Сестры Соковнины вместе с Александром Тургеневым (см.: 50: 59 об.) отвели Андрею Кайсарову роль отца, а он уж сам довообразил их в качестве участниц будущего спектакля. Падать перед ним на колени должна была Екатерина Михайловна, а в роли игривой кузины он видел Анну Михайловну. Не исключено, что Андрей Иванович так горячо воспринял безобидные фантазии Кайсарова из-за того, что «резвость и наивность» Анны Михайловны начинали вызывать у него беспокойство.
В «Отчете Императорской Публичной библиотеки за 1893 год» опубликованы два листка из архива Жуковского. Один из них – мадригал, написанный на выпавший во время игры фант сочинить «стихи к глазам Анны Михайловны Соковниной» вместе с ее ответом и новой репликой автора. Адресат стихотворения назван здесь «Филлидой». Второй листок, явно связанный с первым по содержанию, представляет собой шуточное письмо:
Покорно благодарю за коврижку. Она не только прекрасна, она безподобна, несравненна, потому что от вас! Я ел ее с такой приятностью, с таким восхищением, что не увидел, как съел; так скоро все проходит в свете; одно только не пройдет вечно и то не в свете, а во мне. Кат<ерина> Мих<айловна> в своем письме пишет ко мне, что хорошо радоваться любовью других, если своего предмета нет, – а я хотя и имею предмет милой, достойной любви; но не радоваться, а плакать должен. Пожалейте обо мне. Вы так жалостивы и – безжалостны!
Прочтите еще раз для памяти песню «Филлида, я любим тобою»! А после нея «Послание к жестокой»[124]

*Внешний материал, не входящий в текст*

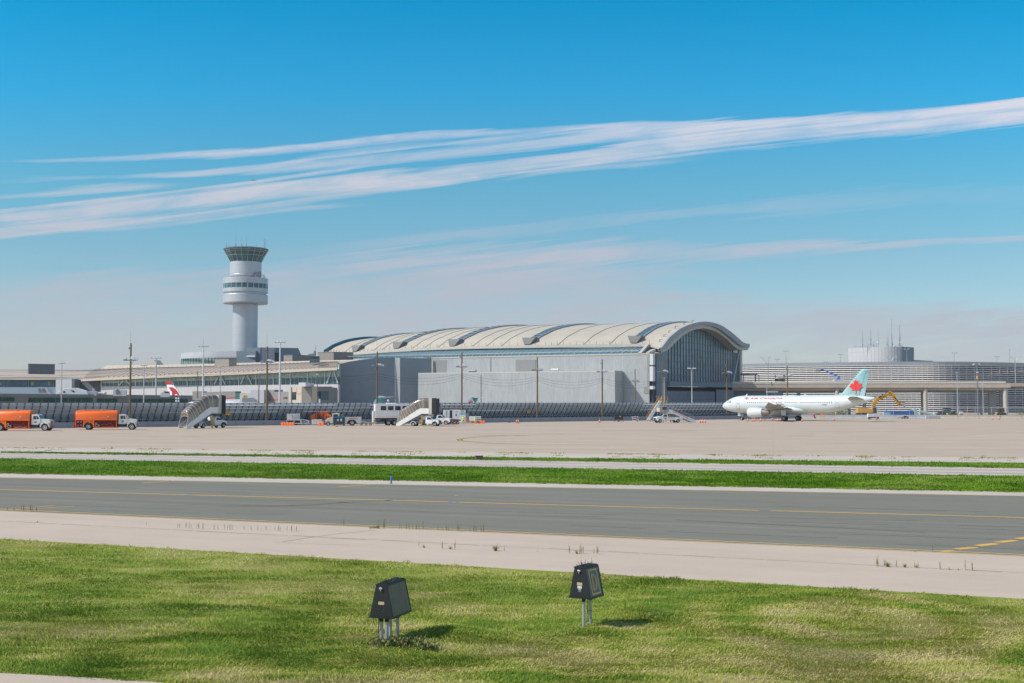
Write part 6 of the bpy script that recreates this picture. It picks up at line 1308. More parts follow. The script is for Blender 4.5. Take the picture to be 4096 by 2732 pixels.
def airliner():
    t = empty('airliner', (0, 0, 0), 0, 'pale mint airliner with a red leaf on its dotted teal tail fin', 'airplane'); X0 = 17.71
    sec = [(0, 3.36, .04, .04), (.15, 3.37, .36, .38), (.45, 3.40, .66, .70), (.9, 3.46, .96, 1.0), (1.5, 3.53, 1.24, 1.28), (2.2, 3.62, 1.50, 1.50), (3.0, 3.72, 1.74, 1.68), (4.0, 3.79, 1.93, 1.85), (5.2, 3.80, 2.04, 1.95), (6.5, 3.80, 2.07, 1.975), (25, 3.80, 2.07, 1.975), (27, 3.86, 2.01, 1.94), (29, 4.02, 1.84, 1.82), (31, 4.28, 1.57, 1.6), (33, 4.58, 1.24, 1.3), (35, 4.86, .86, .92), (36.6, 5.06, .53, .55), (37.4, 5.14, .33, .33), (37.57, 5.16, .2, .2)]
    n = 36; b = MB(); b.loft([[(X0 - x, ry * math.cos(2 * math.pi * i / n), z + rz * math.sin(2 * math.pi * i / n)) for i in range(n)] for x, z, rz, ry in sec]); b.build('fuselage', m_acw, t, smooth=60)
    def surf(x):                                         # half width / centre at station
        for a, c in zip(sec[:-1], sec[1:]):
            if a[0] <= x <= c[0]: k = (x - a[0]) / (c[0] - a[0]); return [a[i] + (c[i] - a[i]) * k for i in range(1, 4)]
    def side(x, z, off=.012):
        zc, rz, ry = surf(x); s = max(-1, min(1, (z - zc) / rz)); return Vector((X0 - x, ry * math.sqrt(1 - s * s) + off, z))
    b = MB(); b.loft([[(X0 - x, y * 1.0, z) for y, z in [(ry * math.cos(a), 2.55 + rz * math.sin(a)) for a in [2 * math.pi * i / 20 for i in range(20)]]] for x, ry, rz in ((10.4, .5, .3), (11.4, 1.55, .75), (13, 2.12, 1.1), (16, 2.25, 1.18), (19, 2.2, 1.12), (21, 1.7, .85), (22.8, .6, .3))]); b.build('belly_fairing', m_acw, t, smooth=60)
    def foil(xle, ch, y, z, th):                          # airfoil ring
        pr_ = [(0, 0), (.05, .5), (.2, .95), (.4, 1), (.7, .6), (1, .06), (1, -.06), (.7, -.35), (.4, -.6), (.2, -.62), (.05, -.4)]; return [(X0 - (xle + c * ch), y, z + k * th * ch / 2) for c, k in pr_]
    for s in (1, -1):
        b = MB(); b.loft([foil(11.2, 7.6, 1.6 * s, 2.75, .14), foil(14.0, 4.7, 6.4 * s, 3.22, .12), foil(19.6, 1.75, 16.6 * s, 4.2, .10), foil(20.0, 1.3, 17.05 * s, 4.28, .08)]); w = b.build('wing', m_acwing, t, smooth=50)
        b = MB(); b.add([(X0 - 19.9, 17.05 * s, 4.35), (X0 - 21.4, 17.05 * s, 5.0), (X0 - 21.8, 17.05 * s, 5.0), (X0 - 21.5, 17.05 * s, 4.5), (X0 - 22.0, 17.05 * s, 3.8), (X0 - 21.4, 17.05 * s, 3.8)], [(0, 1, 2, 3, 4, 5)]); b.add([(X0 - 19.9, 17.12 * s, 4.35), (X0 - 21.4, 17.12 * s, 5.0), (X0 - 21.8, 17.12 * s, 5.0), (X0 - 21.5, 17.12 * s, 4.5), (X0 - 22.0, 17.12 * s, 3.8), (X0 - 21.4, 17.12 * s, 3.8)], [(0, 1, 2, 3, 4, 5)]); b.build('wingtip_fence', m_acw, w)
        for y, x0, L in ((6.9, 16.6, 3.3), (10.0, 18.0, 2.9), (13.3, 19.6, 2.4)):
            b = MB(); zc = 3.05 + (y - 6.4) * .12; b.loft([[(X0 - x, (y + r * math.cos(a)) * s, zc + r * 1.4 * math.sin(a)) for a in [2 * math.pi * i / 8 for i in range(8)]] for x, r in ((x0, .03), (x0 + L * .25, .2), (x0 + L * .6, .22), (x0 + L, .04))]); b.build('flap_fairing', m_acwing, w, smooth=50)
        b = MB(); b.loft([foil(31.2, 4.0, .3 * s, 5.0, .1), foil(34.2, 1.5, 6.2 * s, 5.55, .09)]); b.build('tailplane', m_acwing, t, smooth=50)
        # engine
        en = MB(); en.lathe([(.80, X0 - 9.7), (.98, X0 - 9.62), (1.10, X0 - 9.8), (1.20, X0 - 10.4), (1.23, X0 - 11.3), (1.15, X0 - 12.4), (1.0, X0 - 13.2), (.92, X0 - 13.2), (.9, X0 - 12.0), (.8, X0 - 10.3), (.78, X0 - 9.9)], c=(0, 5.75 * s, 1.95), n=32, ax='x'); e = en.build('engine', m_acw, t, smooth=50)
        b = MB(); b.lathe([(.90, X0 - 13.15), (.78, X0 - 13.8), (.62, X0 - 14.6), (.52, X0 - 14.9), (.45, X0 - 14.9)], c=(0, 5.75 * s, 1.95), n=28, ax='x'); b.lathe([(.3, X0 - 14.6), (.01, X0 - 15.4)], c=(0, 5.75 * s, 1.95), n=16, ax='x'); b.build('exhaust', m_acmet, e, smooth=50)
        b = MB(); b.lathe([(.86, X0 - 10.3), (.25, X0 - 10.25), (.01, X0 - 9.9)], c=(0, 5.75 * s, 1.95), n=24, ax='x'); b.build('fan', m_galvd, e, smooth=50)
        b = MB(); b.loft([[(X0 - x, (5.75 + d) * s, z) for d, z in ((-.18, z0), (.18, z0), (.18, z1), (-.18, z1))] for x, z0, z1 in ((10.6, 3.0, 3.1), (12.4, 2.9, 3.35), (14.4, 2.4, 3.3), (16.6, 2.85, 3.1))]); b.build('pylon', m_acwing, e)
        # main gear
        y = 3.8 * s; b = MB(); b.cyl((0, y, .6), (0, y, 2.7), .17); b.cyl((0, y - .5, .58), (0, y + .5, .58), .1); b.bar((0, y, 1.0), (.9, y * .7, 2.6), .12); b.build('main_gear_leg', m_galv, t, smooth=40)
        for d in (-.46, .46): wheel(t, 0, y + d, .58, .42, .5)
        b = MB(); b.b(-.55, .55, y + .62 * s - .02, y + .62 * s + .02, 1.3, 2.5); b.build('gear_door', m_acw, t)
    b = MB(); b.cyl((12.64, 0, .4), (12.5, 0, 2.2), .11); b.cyl((12.64, -.3, .38), (12.64, .3, .38), .07); b.bar((12.6, 0, 1), (11.6, 0, 2.0), .08); b.build('nose_gear_leg', m_galv, t, smooth=40)
    for d in (-.26, .26): wheel(t, 12.64, d, .38, .22, .5)
    b = MB(); b.b(12.9, 13.6, -.3, -.27, 1.1, 1.9); b.b(12.9, 13.6, .27, .3, 1.1, 1.9); b.build('nose_gear_door', m_acw, t)
    # fin and rudder
    def fr(xle, xte, z, th): c = xte - xle; return [(X0 - xle, 0, z), (X0 - (xle + .12 * c), th, z), (X0 - (xle + .5 * c), th * 1.1, z), (X0 - xte, th * .6, z), (X0 - xte, -th * .6, z), (X0 - (xle + .5 * c), -th * 1.1, z), (X0 - (xle + .12 * c), -th, z)]
    b = MB(); b.loft([fr(27.4, 33.9, 5.55, .05), fr(29.9, 34.0, 6.3, .24), fr(34.3, 35.7, 11.45, .12), fr(34.6, 35.7, 11.6, .05)]); fin = b.build('tail_fin', m_fin, t, smooth=40)
    b = MB(); b.loft([[(X0 - a, .13 * k, z), (X0 - c, .02, z), (X0 - c, -.02, z), (X0 - a, -.13 * k, z)] for a, c, z, k in ((34.05, 35.2, 5.75, 1), (35.75, 36.45, 11.6, .5))]); b.build('rudder', m_fin, t)
    def finy(x, z): return .30 - .14 * (z - 6.3) / 5.4
    Mf = Matrix(((-1, 0, 0, X0 - 33.3), (0, 0, 1, .27), (0, 1, 0, 7.85), (0, 0, 0, 1))); lf = leaf(fin, 'leaf_emblem', Mf @ Matrix.Rotation(R(-1.4), 4, 'X'), 1.62, m_logo, .03)
    b = MB(); b.bar((X0 - 33.3, .32, 5.6), (X0 - 33.3, .29, 8.9), .06, .03); b.build('leaf_vein', M('livery_dark_red', (.35, .02, .02), .5), lf)
    text('201', .5, M('pale_lettering', (.6, .75, .75), .5), fin, face((X0 - 35.2, .19, 10.9), (-1, 0, 0)), name='fin_number', depth=.01)
    # tapered white swoosh at the fin foot is the fuselage paint itself
    # windows, doors, cockpit glazing
    wb = MB()
    p = [(math.cos(a), math.sin(a)) for a in [2 * math.pi * i / 8 for i in range(8)]]
    first = None
    for i in range(41):
        x = 6.9 + i * .533; 
        if i in (0, 18, 25): continue
        if first is None:
            b = MB(); b.add([(.125 * c, 0, .17 * s_) for c, s_ in p] + [(.125 * c, .012, .17 * s_) for c, s_ in p], [tuple(range(8)), tuple(range(15, 7, -1))] + [(k, (k + 1) % 8, 8 + (k + 1) % 8, 8 + k) for k in range(8)]); first = b.build('cabin_window', M('cabin_glass', (.07, .10, .13), .2, var=.2), t); o = first
        else: o = first.copy(); COL.objects.link(o); o.parent = t
        q = side(x, 4.25, .004); o.location = q
    for x0, z0, w, h in ((4.55, 2.78, .85, 1.95), (29.0, 3.08, .85, 1.8)):
        b = MB()
        def seg(a, c): 
            N_ = 6; b.tube([side(a[0] + (c[0] - a[0]) * k / N_, a[1] + (c[1] - a[1]) * k / N_, .006) for k in range(N_ + 1)], .022, 4)
        C4 = [(x0, z0), (x0 + w, z0), (x0 + w, z0 + h), (x0, z0 + h)]
        for k in range(4): seg(C4[k], C4[(k + 1) % 4])
        q = side(x0 + w / 2, z0 + h * .62); b.b(q.x - .1, q.x + .1, q.y - .05, q.y + .01, q.z - .12, q.z + .12); q = side(x0 + w * .5, z0 - .06); b.b(q.x - w / 2 - .05, q.x + w / 2 + .05, q.y - .05, q.y + .02, q.z - .05, q.z + .03); b.build('door_outline', m_galvd, t)
    for quad in (((1.75, 4.18), (2.32, 4.18), (2.42, 4.62), (2.08, 4.60)), ((2.42, 4.18), (2.90, 4.20), (2.95, 4.68), (2.50, 4.66))):
        for s in (1, -1):
            b = MB(); q = [side(x, z, .012) for x, z in quad]; 
            if s < 0: q = [Vector((v.x, -v.y, v.z)) for v in q]
            b.add(q + [v - Vector((0, .03 * s, 0)) for v in q], [(0, 1, 2, 3), (7, 6, 5, 4), (0, 4, 5, 1), (1, 5, 6, 2), (2, 6, 7, 3), (3, 7, 4, 0)]); b.build('cockpit_window', m_glassd, t)
    # lettering follows the side at a fixed station (small height, nearly flat)
    zc_, rz_, ry_ = surf(12); zt = 5.14; s_ = (zt - zc_) / rz_; yy_ = ry_ * math.sqrt(1 - s_ * s_); nrm = Vector((0, math.sqrt(1 - s_ * s_) / ry_, s_ / rz_)).normalized(); upv = nrm.cross(Vector((-1, 0, 0))); upv = -upv if upv.z < 0 else upv
    text('AIR CANADA', .82, m_logo, t, face((X0 - 12.0, yy_ + .03, zt), (-1, 0, 0), upv), name='airline_lettering', shear=.28, depth=.016, sx=1.68, bold=.010)
    Mx = face((X0 - 7.05, yy_ + .03, zt), (-1, 0, 0), upv); leaf(t, 'leaf_roundel', Mx, .34, m_logo, .01)
    b = MB(); b.M = Mx; N_ = 28; b.tube([(.52 * math.cos(2 * math.pi * k / N_), .40 * math.sin(2 * math.pi * k / N_), .01) for k in range(N_ + 1)], .03, 4); b.build('roundel_ring', m_logo, t)
    text('C-FDRP', .42, m_galvd, t, face((X0 - 26.4, 1.985, 3.75), (-1, 0, 0)), name='registration', depth=.01)
    b = MB(); b.add([(X0 - 5.9, -.02, 5.8), (X0 - 6.4, -.02, 5.82), (X0 - 6.55, 0, 6.3), (X0 - 6.4, 0, 6.3), (X0 - 5.9, .02, 5.8), (X0 - 6.4, .02, 5.82)], [(0, 1, 2, 3), (4, 3, 2, 5)]); b.b(X0 - 21.2, X0 - 20.9, -.02, .02, 5.85, 6.2); b.build('antenna', m_acw, t)
    b = MB(); b.lathe([(.19, X0 - 37.5), (.22, X0 - 37.2)], c=(0, 0, 5.16), n=16, ax='x'); b.build('tail_pipe', m_black, t)
    return t
ac = airliner(); SC = 1.072
ac.location = base(3166, 305.3); ac.rotation_euler = (0, 0, R(143)); ac.scale = (SC,) * 3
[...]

. Эти две пиесы неразлучны! Но вы, я думаю, о них и позабыли! Бог вам судья! (Отчет 1893: 122–123)В публикации эти документы датированы 1803–1804 годами. А. Н. Веселовский поменял датировку на 1802–1803-й, указывая, что после смерти Андрея Ивановича их шутливый тон был бы невозможен (Отчет 1893: 122; ср.: Веселовский 1999: 71). Представляется, однако, что атмосфера сентиментальной фривольности, отразившаяся в этих документах, характерна именно для 1801 года, времени постоянных визитов к Соковниным братьев Тургеневых, Жуковского и Костогорова (см.: АБТ: 254). Именно тогда Екатерина Михайловна, у которой еще не было, как она выразилась, «своего предмета» для воздыханий, могла «радоваться любовью» младшей сестры. После отъезда Александра Ивановича в начале 1802 года сначала в Петербург, а потом в Геттинген подобное кокетство с возлюбленной друга едва ли могло быть возможным для Жуковского.
Андрей Иванович сам писал Анне Михайловне мадригалы, в которых за шутливым тоном прорывалось не слишком тщательно прикрытое чувство. Но после отъезда подобные вольности казались ему недопустимыми. Мы не знаем, какие рассказы доходили к нему из Москвы, но его предостережения Жуковскому лишены даже намека на шутливость:
Будь доволен своим и не отнимай чужого! ты хочешь владеть и там, и там: а у брата хочешь отнять то, от чего, право он счастлив. Не думай и разделять этого. У него нет другого, а у тебя есть, может быть очень много, –
пишет он в середине декабря (ЖРК: 378), а в следующем письме еще раз резюмирует: «Об Анне Мих<айловне> бойся думать! Стыдись брат…» (Там же, 381).
Мир сентиментальной идиллии был устроен так, что атмосфера сладостно-меланхолической влюбленности распространялась по всему дружескому кругу. В «Новой Элоизе» Юлия знает, что Клара в глубине души влюблена в Сен-Пре, и после своего замужества пытается убедить бывшего возлюбленного и подругу вступить в брак, но они оба с негодованием отвергают мысль о возможном соединении, настолько кощунственной она кажется им на фоне роднящей их любви к главной героине. Даже смерть Юлии и ее завещание бессильны поколебать это решение.
Анна Михайловна читала любовные письма своей сестры и принимала живое участие в развитии ее романа. Она понимала, что в случае благополучного исхода ей придется принести в жертву свои отношения с Александром Ивановичем, но готова была пойти на это во имя «святой дружбы», как была готова сделать это Екатерина Михайловна полугодом ранее.